The 4-3 / 3-4 ought to be sufficient to stop outside runs, and putting more players with poor tackling ratings on the field doesn't seem like the correct approach to me (unless your team happens to have a stable of strong tackling CBs, which I doubt).
I'd look first as to what plays you are calling when you suspect the offense is going to run the football. Calling a Cover 1 or Cover 3, for example, will align your defense pre-snap in a single-high safety look. By the nature of the strong safety being closer to the line of scrimmage, this coverage has a natural strength in run defense. If you are routinely calling Cover 2, that eighth man isn't going to line up in the box by default, putting tremendous strain on your linebackers to make every play. This is fine if you have great LBs, but most teams can't match the 49ers to this end. If you are routinely calling 2 Man coverage, the perimeter players by default are going to turn and run with receivers, and as such they aren't even looking for a run play and that will hurt one's run support; combine that with two high safeties both stepping backwards by default and you get a play I don't like against the run very much.

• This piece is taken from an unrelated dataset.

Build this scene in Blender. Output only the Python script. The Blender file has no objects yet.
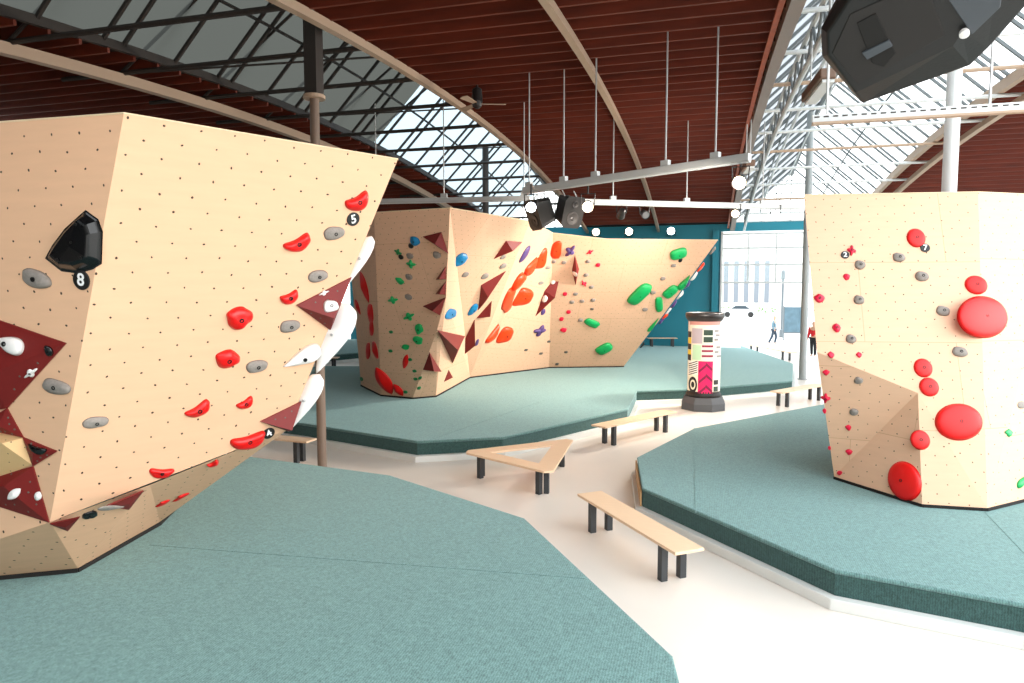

I'd recommend taking a hard look at your playcalling before you start trying out more exotic "labbed" packages. The biggest thing I've learned about defense this year is that there has to be a known purpose to what one is calling, because on a single given play, a defense can't cover everything, and they must rather look and try to take away what it thinks the offense wants to do the most often and force the offense out of its comfort zone.